Die Kommission muss jetzt auf ihre Versprechen aufbauen und zügig liefern. Denn viele Punkte hat Ursula von der Leyen auch ausgelassen oder sie sind hinter ihre eigenen Ambitionen der letzten Jahre zurück gefallen. Alleine wenn wir uns den Bereich der Digitalisierung ansehen, die eigentlich ein Kernthema der Kommission sein sollte, äußert sie sich fast gar nicht. Das ist nicht nur vor dem Hintergrund, dass in dem Bereich der Digitalisierung auf EU-Ebene gerade sehr viel passiert (z.B.: KI-Gesetz) fatal. Denn die Digitalisierung kann, genau wie der freie Handel, Innovation vorantreiben und Europa zu einem Vorreiter in der Welt machen.

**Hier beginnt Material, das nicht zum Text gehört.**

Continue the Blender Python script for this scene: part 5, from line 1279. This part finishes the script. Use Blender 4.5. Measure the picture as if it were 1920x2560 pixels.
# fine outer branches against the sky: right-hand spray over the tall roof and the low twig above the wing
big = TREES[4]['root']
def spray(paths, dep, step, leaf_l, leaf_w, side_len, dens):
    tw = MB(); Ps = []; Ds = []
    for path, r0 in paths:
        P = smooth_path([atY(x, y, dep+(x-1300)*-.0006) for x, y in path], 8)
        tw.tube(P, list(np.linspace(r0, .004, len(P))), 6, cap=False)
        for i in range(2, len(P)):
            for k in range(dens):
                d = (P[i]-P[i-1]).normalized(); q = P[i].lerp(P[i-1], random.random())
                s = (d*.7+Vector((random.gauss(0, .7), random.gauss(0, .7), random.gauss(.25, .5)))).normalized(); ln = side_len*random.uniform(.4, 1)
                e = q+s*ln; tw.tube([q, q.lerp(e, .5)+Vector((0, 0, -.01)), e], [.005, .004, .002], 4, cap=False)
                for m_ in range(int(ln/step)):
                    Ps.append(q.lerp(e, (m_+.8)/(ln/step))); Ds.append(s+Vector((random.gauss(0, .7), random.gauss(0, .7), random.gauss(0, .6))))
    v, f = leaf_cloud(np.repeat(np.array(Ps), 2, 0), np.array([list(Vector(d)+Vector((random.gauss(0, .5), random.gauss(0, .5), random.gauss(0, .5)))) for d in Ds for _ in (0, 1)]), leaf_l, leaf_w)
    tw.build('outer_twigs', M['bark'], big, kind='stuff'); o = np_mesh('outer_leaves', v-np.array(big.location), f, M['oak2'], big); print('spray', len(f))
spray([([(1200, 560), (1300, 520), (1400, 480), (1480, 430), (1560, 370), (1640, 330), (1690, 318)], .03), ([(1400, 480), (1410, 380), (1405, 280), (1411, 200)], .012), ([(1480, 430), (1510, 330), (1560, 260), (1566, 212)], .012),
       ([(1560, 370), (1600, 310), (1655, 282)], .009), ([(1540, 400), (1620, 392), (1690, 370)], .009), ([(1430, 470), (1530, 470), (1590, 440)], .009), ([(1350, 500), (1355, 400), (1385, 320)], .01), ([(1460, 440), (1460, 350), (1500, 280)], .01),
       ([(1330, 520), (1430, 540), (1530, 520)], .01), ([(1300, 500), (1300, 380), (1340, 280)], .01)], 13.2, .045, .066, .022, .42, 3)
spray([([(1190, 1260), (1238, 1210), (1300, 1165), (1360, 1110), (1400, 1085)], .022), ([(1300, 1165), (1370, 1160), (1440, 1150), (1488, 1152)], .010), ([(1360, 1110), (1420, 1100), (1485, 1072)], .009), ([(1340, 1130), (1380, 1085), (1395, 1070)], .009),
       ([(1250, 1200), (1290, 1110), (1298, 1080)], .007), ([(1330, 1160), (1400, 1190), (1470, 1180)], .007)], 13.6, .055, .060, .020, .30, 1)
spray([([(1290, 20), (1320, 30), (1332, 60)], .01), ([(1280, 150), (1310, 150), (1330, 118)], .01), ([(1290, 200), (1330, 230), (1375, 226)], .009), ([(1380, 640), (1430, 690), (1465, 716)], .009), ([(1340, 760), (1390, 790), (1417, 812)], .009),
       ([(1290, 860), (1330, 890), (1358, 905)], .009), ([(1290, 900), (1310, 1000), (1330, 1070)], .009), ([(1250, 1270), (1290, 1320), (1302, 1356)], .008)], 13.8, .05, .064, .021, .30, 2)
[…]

Die 'State of the European Union' Rede enthielt viele große Emotionen, viele wichtige und richtige Ankündigungen und Vorschläge. Trotzdem lässt sie mich enttäuscht zurück. Mir fehlte der rote Faden, der große Aufbruch für eine EU der Zukunft, die sich eben nicht nur von Problemlösung zu Problemlösung hangelt. Ich bin gespannt und vermute, dass wir in der SOTEU 2023, die letzte im Mandat der aktuellen Kommission vor den Europawahlen 2024, mehr Vision erwarten dürfen.